Everyday evidence of preschool reasoning

  • Many parents describe preschoolers using consistent, adult-like logic within their limited experience: negotiating bedtimes, inventing rescue missions for Apollo astronauts, or devising multi-step plans to bypass child locks and gates.
  • Children show impressive memory (recalling events from well over a year before) and long attention spans for complex content (e.g., intricate music) when interested.
  • Several note that kids’ problem-solving often targets “forbidden” goals (sweets, screens, unsafe toys), so adults see only the conflict, not the underlying reasoning skill.

Fairness, rules, and self-regulation

  • Kids are portrayed as acute judges of fairness to themselves, selectively “lawyerly” about rules and precedent.
  • Commenters argue that rules are easier to enforce when transparently fair and honestly motivated (e.g., “alone time for everyone” vs. a purely parent-centered bedtime).
  • There’s debate over how much sleep/self-regulation can be left to children versus needing firm limits, with some success stories of early negotiated “alone time” leading to self-regulated bedtimes.

Communication style and “toddler logic”

  • Several stress that children usually understand logic if adults clearly explain “because…”, instead of issuing unexplained commands.
  • “Toddler logic” is framed as internally coherent but built on different premises/ontology; adults who can enter that frame (e.g., reasoning via stuffed animals’ desires) often get better cooperation.
  • Many criticize baby talk and oversimplified children’s media as reflecting low expectations; they advocate using normal vocabulary and syntax, letting kids grow into it.

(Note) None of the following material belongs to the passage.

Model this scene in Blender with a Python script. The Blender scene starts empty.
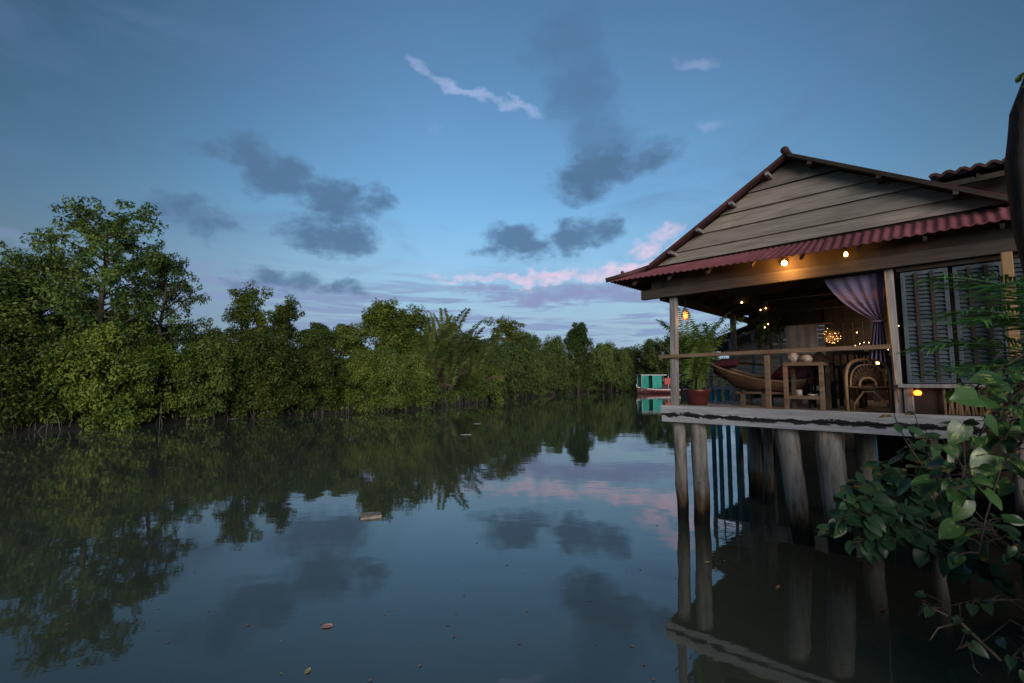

What counts as intelligence

  • Discussion broadens to non-academic intelligence: social, emotional, physical, practical (“people who just ‘get’ the game” in trades or poker).
  • Some argue social manipulation dominates real-world success; others warn this view is cynical and incomplete.
  • There’s tension between underestimating animals’ and children’s minds versus over-anthropomorphizing behavior that might be instinctual.

Schooling, expectations, and environment

  • A large tangent debates public schools, private/voucher systems, homeschooling, and test scores.
    • One side sees public schools as underperforming monopolies needing competition and parent choice.
    • Others emphasize selection bias in private schools, the need to educate high-cost special-needs students, and schools as “natural monopolies” where duplication is inefficient.
  • Many agree children are most harmed by low expectations, not by failure itself. Failures should be treated as learning opportunities, not occasions for punishment or shame.
  • There’s skepticism toward romantic “school is not enough / just give every kid a great mentor” narratives, which are seen as hard to scale beyond privileged contexts.

Views on the study and social science

  • Numerous commenters say the study’s conclusion—preschoolers can categorize and reason—is “obvious” to any engaged parent, and the popular summary sounds shallow.
  • Others defend investigating “obvious” claims systematically, especially since some adults and older theories really do underestimate under-7 cognition.
  • A minority dismisses social science and observational studies as unreliable or “pseudo-scientific,” while others push back, noting the value of clarifying what children can do and when.